For the past 10 years the rooms hosted students involved in the school district’s expulsion program. Due to budget restraints the school system can no longer afford to house the program at the club.
Teachers who worked with expelled students at the club for 15 hours a week are upset they’ve lost their jobs, but are also worried about the future of the program. They worry students won’t get the same amount of one-on-one attention they’ve been receiving for the past decade.
Teacher Joy Weyrauther was a special education in the Bronx before getting involved in the expulsion program 10 years ago. She said she and the other instructors knew everything about their students, including middle initials and addresses.
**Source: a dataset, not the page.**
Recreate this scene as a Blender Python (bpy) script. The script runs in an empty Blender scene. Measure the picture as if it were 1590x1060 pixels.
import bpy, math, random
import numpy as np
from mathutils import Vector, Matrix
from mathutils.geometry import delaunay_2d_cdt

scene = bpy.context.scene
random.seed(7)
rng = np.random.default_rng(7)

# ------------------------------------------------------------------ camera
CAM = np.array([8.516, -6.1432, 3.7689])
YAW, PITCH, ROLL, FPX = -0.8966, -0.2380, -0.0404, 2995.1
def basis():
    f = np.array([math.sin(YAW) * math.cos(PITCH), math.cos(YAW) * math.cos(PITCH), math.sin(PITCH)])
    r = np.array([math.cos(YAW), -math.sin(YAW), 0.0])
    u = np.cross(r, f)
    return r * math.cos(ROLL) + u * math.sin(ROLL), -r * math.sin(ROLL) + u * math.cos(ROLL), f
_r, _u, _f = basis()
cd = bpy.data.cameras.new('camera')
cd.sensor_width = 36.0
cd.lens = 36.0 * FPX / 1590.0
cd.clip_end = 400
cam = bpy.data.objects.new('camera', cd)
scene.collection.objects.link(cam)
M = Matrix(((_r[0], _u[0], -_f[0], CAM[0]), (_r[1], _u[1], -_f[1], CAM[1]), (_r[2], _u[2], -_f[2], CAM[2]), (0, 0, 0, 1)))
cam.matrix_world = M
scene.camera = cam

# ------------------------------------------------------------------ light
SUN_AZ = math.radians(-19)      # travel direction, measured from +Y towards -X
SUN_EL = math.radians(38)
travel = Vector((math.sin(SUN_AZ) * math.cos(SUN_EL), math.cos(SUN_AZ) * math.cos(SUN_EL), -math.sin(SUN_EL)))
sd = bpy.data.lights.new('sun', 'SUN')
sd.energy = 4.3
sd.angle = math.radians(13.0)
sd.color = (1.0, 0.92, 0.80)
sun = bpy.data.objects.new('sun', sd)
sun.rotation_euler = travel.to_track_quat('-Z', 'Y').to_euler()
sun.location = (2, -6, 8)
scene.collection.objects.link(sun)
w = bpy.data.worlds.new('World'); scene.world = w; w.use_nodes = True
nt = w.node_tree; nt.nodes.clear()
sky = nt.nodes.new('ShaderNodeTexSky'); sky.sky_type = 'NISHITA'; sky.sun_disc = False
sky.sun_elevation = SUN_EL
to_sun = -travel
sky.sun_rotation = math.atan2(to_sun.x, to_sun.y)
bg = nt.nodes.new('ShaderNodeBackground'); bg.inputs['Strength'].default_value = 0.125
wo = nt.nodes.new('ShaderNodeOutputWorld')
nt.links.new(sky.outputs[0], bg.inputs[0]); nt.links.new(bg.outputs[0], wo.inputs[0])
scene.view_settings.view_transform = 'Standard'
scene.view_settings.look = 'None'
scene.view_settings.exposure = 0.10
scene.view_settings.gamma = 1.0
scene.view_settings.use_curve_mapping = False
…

“These aren’t bad kids, they just made bad choices,” Weyrauther said.
Students who went to the Boys & Girls Club due to expulsion didn’t lose a year of schooling, said teacher Joan Perry-Keogh, who’s been with the program for seven years after teaching in Hartford. They were able to go back to the school the following year knowing everything they were supposed to.
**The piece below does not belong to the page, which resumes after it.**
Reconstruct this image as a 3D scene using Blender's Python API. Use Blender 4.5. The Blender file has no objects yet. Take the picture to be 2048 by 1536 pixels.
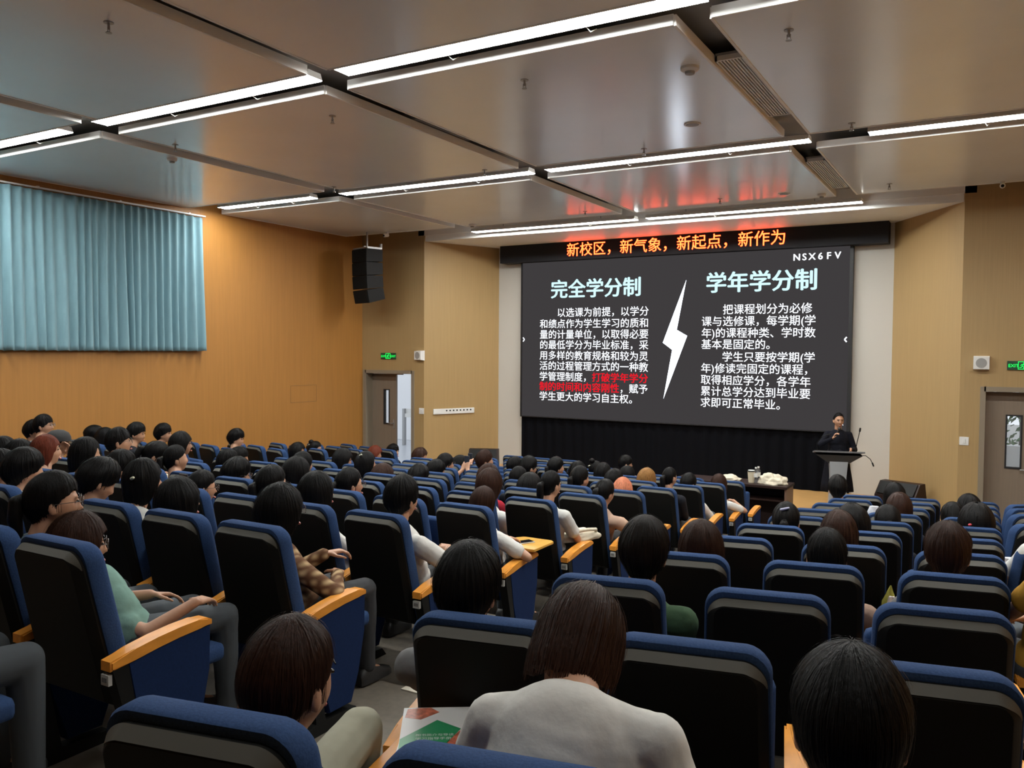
import bpy, bmesh, math, random
import numpy as np
from mathutils import Vector, Matrix, noise
random.seed(7)
C = bpy.context.scene.collection
sc = bpy.context.scene
# ---------------------------------------------------------------- camera (eye at the origin, metres)
def cam_axes(yaw, pitch, roll):
    f = Vector((-math.sin(yaw), math.cos(yaw), 0)); r = Vector((math.cos(yaw), math.sin(yaw), 0)); u = Vector((0, 0, 1))
    f2 = f*math.cos(pitch) - u*math.sin(pitch); u2 = u*math.cos(pitch) + f*math.sin(pitch)
    return r*math.cos(roll) + u2*math.sin(roll), u2*math.cos(roll) - r*math.sin(roll), f2
r_, u_, f_ = cam_axes(0.523799529, 0.0399342903, 0.00623713615)
cam = bpy.data.cameras.new('camera'); cam.sensor_width = 36; cam.lens = 1670.65/2048*36; cam.clip_start = .05; cam.clip_end = 200
co = bpy.data.objects.new('camera', cam); C.objects.link(co)
co.matrix_world = Matrix(((r_.x, u_.x, -f_.x, 0), (r_.y, u_.y, -f_.y, 0), (r_.z, u_.z, -f_.z, 0), (0, 0, 0, 1)))
sc.camera = co
# ---------------------------------------------------------------- world, exposure
w = bpy.data.worlds.new('world'); sc.world = w; w.use_nodes = True
w.node_tree.nodes['Background'].inputs[0].default_value = (.86, .93, 1, 1)
w.node_tree.nodes['Background'].inputs[1].default_value = 1.15
sc.view_settings.view_transform = 'Standard'; sc.view_settings.look = 'None'
sc.view_settings.gamma = 1; sc.view_settings.use_curve_mapping = False
sc.view_settings.exposure = 0.0
LIGHT = 70.0            # radiance of the fluorescent diffusers
# ---------------------------------------------------------------- constants of the hall
H = 2.31               # ceiling panels above the eye
XL, XR = -11.55, 2.7   # side walls
YB, YF = -3.4, 13.68   # back wall, front wall with the doors
YS = 15.35             # screen wall
ZF = -2.9              # floor in front of the stage
ZST = -2.43            # stage top
BH = 1.02              # height of a chair back
# ---------------------------------------------------------------- materials
MATS = {}
def mat(name, col, rough=.6, metal=0, emit=None, spec=.5, sheen=0, bump=None, var=None, stretch=None, bscale=None):
    if name in MATS: return MATS[name]
    m = bpy.data.materials.new(name); m.use_nodes = True; nt = m.node_tree; b = nt.nodes['Principled BSDF']
    b.inputs['Base Color'].default_value = (*col, 1); b.inputs['Roughness'].default_value = rough
    b.inputs['Metallic'].default_value = metal; b.inputs['Specular IOR Level'].default_value = spec
    if sheen: b.inputs['Sheen Weight'].default_value = sheen
    if emit: b.inputs['Emission Color'].default_value = (*emit[0], 1); b.inputs['Emission Strength'].default_value = emit[1]
    if var or bump:
        tc = nt.nodes.new('ShaderNodeTexCoord'); mp = nt.nodes.new('ShaderNodeMapping'); nz = nt.nodes.new('ShaderNodeTexNoise')
        mp.inputs['Scale'].default_value = stretch or (1, 1, 1); nz.inputs['Scale'].default_value = bscale or 8; nz.inputs['Detail'].default_value = 4
        nt.links.new(tc.outputs['Object'], mp.inputs[0]); nt.links.new(mp.outputs[0], nz.inputs[0])
        if var:
            cr = nt.nodes.new('ShaderNodeValToRGB'); cr.color_ramp.elements[0].position = .3; cr.color_ramp.elements[1].position = .7
            cr.color_ramp.elements[0].color = (*[c*(1-var) for c in col], 1); cr.color_ramp.elements[1].color = (*[min(1, c*(1+var)) for c in col], 1)
            nt.links.new(nz.outputs[0], cr.inputs[0]); nt.links.new(cr.outputs[0], b.inputs['Base Color'])
        if bump:
            bp = nt.nodes.new('ShaderNodeBump'); bp.inputs['Strength'].default_value = bump; bp.inputs['Distance'].default_value = .01
            nt.links.new(nz.outputs[0], bp.inputs['Height']); nt.links.new(bp.outputs[0], b.inputs['Normal'])
    MATS[name] = m; return m
def emis(name, col, s):
    if name in MATS: return MATS[name]
    m = bpy.data.materials.new(name); m.use_nodes = True; nt = m.node_tree
    nt.nodes.remove(nt.nodes['Principled BSDF']); e = nt.nodes.new('ShaderNodeEmission')
    e.inputs[0].default_value = (*col, 1); e.inputs[1].default_value = s
    nt.links.new(e.outputs[0], nt.nodes['Material Output'].inputs[0]); MATS[name] = m; return m
WOOD_SIDE = mat('wood panelling side', (.375, .168, .036), .5, var=.06, stretch=(6, 6, .25), bscale=5)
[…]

“It was a good concept,” Perry-Keogh said. “Students converged in one place.”
Emily Blechert has been with the expulsion program since its conception. She said having the program at the Boys & Girls Club was a safe haven for the students. They went to class there and could play basketball and participate in other activities before and after school.
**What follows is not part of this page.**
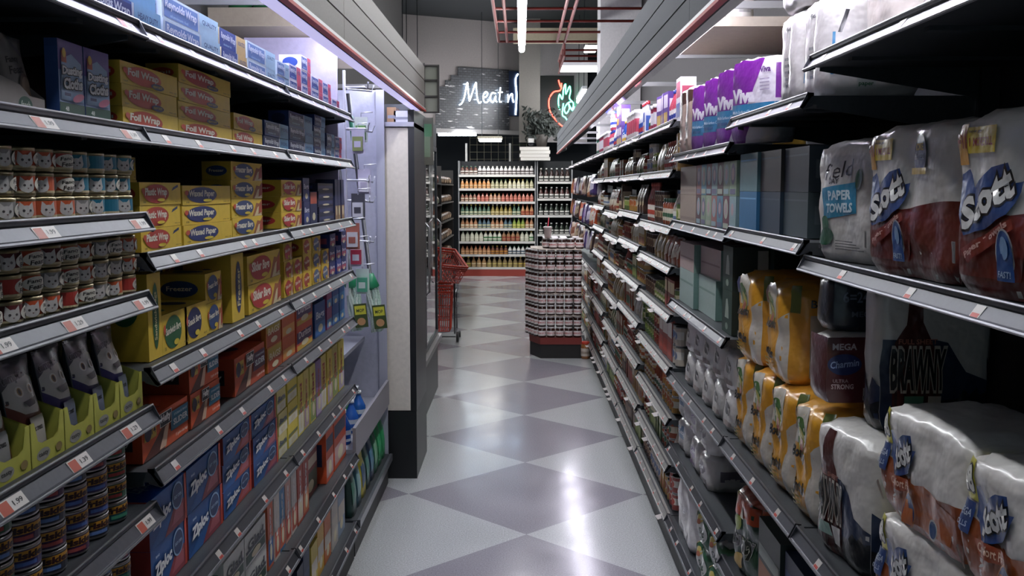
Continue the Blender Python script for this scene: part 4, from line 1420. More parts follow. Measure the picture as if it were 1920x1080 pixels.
# --- lower right
def green_pack():
    W, H, D = 0.30, 0.27, 0.22
    a = Art(W, H)
    a.rect(0, 0, 1, 1, '#173c28')
    a.poly([(0, 0.72), (0.25, 0.72), (0.3, 1.0), (0, 1.0)], '#b8a43a')
    a.poly([(0.22, 0.70), (1, 0.74), (1, 1), (0.26, 1)], '#b84a26')
    a.text('15', 0.12, 0.86, 0.12, 0.10, '#20281c')
    a.poly([(0.42, 0.68), (0.56, 0.70), (0.54, 0.86), (0.46, 0.80)], '#d2cec2')
    a.text('Bounty', 0.52, 0.40, 0.8, 0.26, '#101a14', 0.08, 0.15, 0.05, '#a8a89c', 0.03)
    a.oval(0.40, 0.62, 0.10, 0.09, '#8c9a4c').oval(0.42, 0.16, 0.12, 0.09, '#c0a04c')
    s = Art(D, H).rect(0.3, 0.0, 1, 0.7, '#9a9c98').rect(0, 0.7, 1, 1, '#b04624')
    return soft('paper_towel_pack', W, H, D, '#173c28', a, s, nx=2, ny=2, amp=0.07, seed=8, wr=0.006, topc='#a8421f', sidec='#2c4a38')


GRP = green_pack()
yy = yr(1350, 0.6)
yy = 3.29
put(GRP, pos_r(yy - 0.16, 0.441, 0.22, -0.005), ROT(1) + 0.04, 'dark green and orange paper towel pack low on the right', 'paper towels')
GRQ = plain_box('carton', 0.25, 0.25, 0.2, '#23302c', [(0.2, 0.5, '#8c5a3a'), (0.55, 0.7, '#8a938c')], None)
put(GRQ, pos_r(yy - 0.45, 0.441, 0.2, 0.01), ROT(1), 'dark brown and grey pack beside the dark green and orange pack', 'paper towels')
put(plain_box('carton', 0.2, 0.24, 0.2, '#14284a', [(0.2, 0.8, '#1c3c74')], None), pos_r(yy - 0.69, 0.441, 0.2, 0.02), ROT(1), 'dark blue carton low on the right under the yellow packs', 'carton')


def white_pack(W, H, D, c1, c2, seed, nx=2, txt='Kitchen'):
    a = Art(W, H)
    a.oval(0.45, 0.55, 0.28, 0.2, c1)
    a.rect(0.2, 0.12, 0.75, 0.24, c2)
    a.text(txt, 0.47, 0.56, 0.4, 0.12, '#dcdcde', 0, 0, 0.03)
    s = Art(D, H).rect(0.2, 0.3, 0.8, 0.6, c1)
    return soft('paper_pack', W, H, D, '#cfccca', a, s, nx=nx, ny=1, amp=0.08, seed=seed, wr=0.006, cell=0.03)


WP1 = white_pack(0.30, 0.148, 0.2, '#7a93b0', '#a8a4a2', 31)
PU = white_pack(0.24, 0.14, 0.2, '#5a3a78', '#7a5a8c', 33, 3, 'Soft')
GY = white_pack(0.20, 0.14, 0.2, '#77707a', '#8c8288', 35, 3, 'Soft')
NP = white_pack(0.20, 0.145, 0.2, '#3a3a3e', '#a89c98', 37, 1, 'Napkins')
yy = yr(1268, 0.65)
for k in range(2):
    put(WP1, pos_r(yy - 0.155, 0.516 + k * 0.149, 0.2), ROT(1), 'white paper pack with faint blue oval, %s of the pair beside purple packs' % ['lower', 'upper'][k], 'paper pack')
    put(GY, pos_r(yy - 0.31 - 0.25 - 0.11, 0.516 + k * 0.141, 0.2), ROT(1), 'grey and white soft pack, %s, right of the purple packs' % ['lower', 'upper'][k], 'paper pack')
    put(PU, pos_r(yy - 0.31 - 0.13, 0.516 + k * 0.141, 0.2), ROT(1), 'white and purple soft pack, %s of two low on the right' % ['lower', 'upper'][k], 'paper pack')
yy = yr(1283, 1.0)
for i in range(5):
    for k in range(2):
        put(NP, pos_r(yy - 0.105 - i * 0.205, 0.846 + k * 0.146, 0.2), ROT(1) + rnd.uniform(-0.05, 0.05), 'white napkin pack with black label, %s layer, %s from the far end' % (['lower', 'upper'][k], ORD[i]), 'paper pack', 'white napkin packs beside the yellow packs')
# on the base shelf
LW = white_pack(0.50, 0.26, 0.24, '#c2c0be', '#a8a6a6', 41, 3, 'Towels')
yy = yr(1264, 0.3, 0.70)
put(LW, pos_r(yy - 0.26, 0.171, 0.24, -0.015), ROT(1), 'long white towel pack lying on the lowest right shelf', 'paper towels')


def sel_pack(seed):
    W, H, D = 0.25, 0.13, 0.22
    a = Art(W, H)
    a.rect(0, 0, 1, 1, '#2a5a3c')
    a.rect(0.0, 0.7, 0.2, 1, '#c4a83c')
    a.oval(0.6, 0.45, 0.3, 0.35, '#c6c8c2').oval(0.38, 0.72, 0.12, 0.12, '#c9b45a').oval(0.38, 0.62, 0.07, 0.08, '#b0603a')
    a.text('Select', 0.6, 0.4, 0.4, 0.2, '#2a4a38', 0.1, 0.1, 0.02)
    return soft('paper_towel_pack', W, H, D, '#2a5a3c', a, Art(D, H).rect(0.2, 0.1, 1, 0.8, '#bcbcb8'), nx=2, ny=2, amp=0.07, seed=seed, wr=0.006, topc='#c9ccc8')
SEL = sel_pack(44)
for i in range(2):
    for k in range(2):
        put(SEL, pos_r(yy - 0.52 - 0.135 - 0.26 * i, 0.171 + k * 0.13, 0.22, -0.01), ROT(1), 'green and white towel pack, %s %s, on the lowest right shelf' % (['lower', 'upper'][k], ['farther', 'nearer'][i]), 'paper towels', 'green and white towel packs on the lowest shelf')

# --- cartons at 1.18 and tissue boxes at 1.534
PC = plain_box('carton', 0.36, 0.115, 0.24, '#b09c98', [(0.42, 0.48, '#8c7470')], None, sidec='#7f9c92')
PG = plain_box('carton', 0.36, 0.15, 0.24, '#a3b6b0', [(0.62, 0.68, '#7c948c')], None, sidec='#6f8f88')
yy = yr(1274, 1.3)
put(PG, pos_r(yy - 0.185, 1.181, 0.24), ROT(1), 'pale green carton, under the pinkish carton', 'carton')
put(PG, pos_r(yy - 0.185 - 0.37, 1.181, 0.24, 0.02), ROT(1), 'pale green carton beside the dark green boxes', 'carton')
put(PC, pos_r(yy - 0.185, 1.332, 0.24), ROT(1), 'pinkish brown flat carton on top of the pale green one', 'carton')
put(PC, pos_r(yy - 0.56, 1.332, 0.24, 0.03), ROT(1) + 0.03, 'greenish pinkish flat carton on the nearer pale green carton', 'carton')
a = Art(0.16, 0.15)
a.poly([(0.3, 0.35), (0.7, 0.35), (0.66, 0.62), (0.55, 0.8), (0.4, 0.78)], '#9aa79c').oval(0.5, 0.16, 0.14, 0.08, '#8a9a8c')
GB = product('carton', 0.16, 0.15, 0.12, '#1c3a30', a, Art(0.12, 0.15).rect(0.7, 0, 1, 0.92, '#b8b8b2'), None, '#22302c')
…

“It kept their spirits up,” she said.
School Superintendent Mark D. Benigni said for the next school year the expulsion program will be administered from three different locations. Expelled students ages 16 and older will be at the adult education program at the Women and Families Center. Special education students will attend the district’s Venture Academy at Rushford Center and other expelled students will be educated in the portable classrooms at Washington Middle School. Due to state law it is mandatory for school districts to offer an expulsion program.
To be economical, the district will use programs that are already in place, Benigni said.
“These are more structured programs,” he said. “I think we’re providing a better program in a cost-efficient manner.”
Renting space at the Boys & Girls Club cost the district $30,000 a year and running the program cost more than $100,000. Now there’s a reduction in staff and no rent expenses, Benigni said.
The Venture Academy already works with special education middle school and high school students throughout the school year. The adult education center is also equipped to work with older students.
The benefits of the restructured programs are longer school days with more learning time. Students are also in classrooms with peers who are closer to them in age. At the Boys & Girls Club, it was possible a sixth-grader was working alongside a high school student, Benigni said.
“We’re making decision in the best interests of the students,” Benigni said.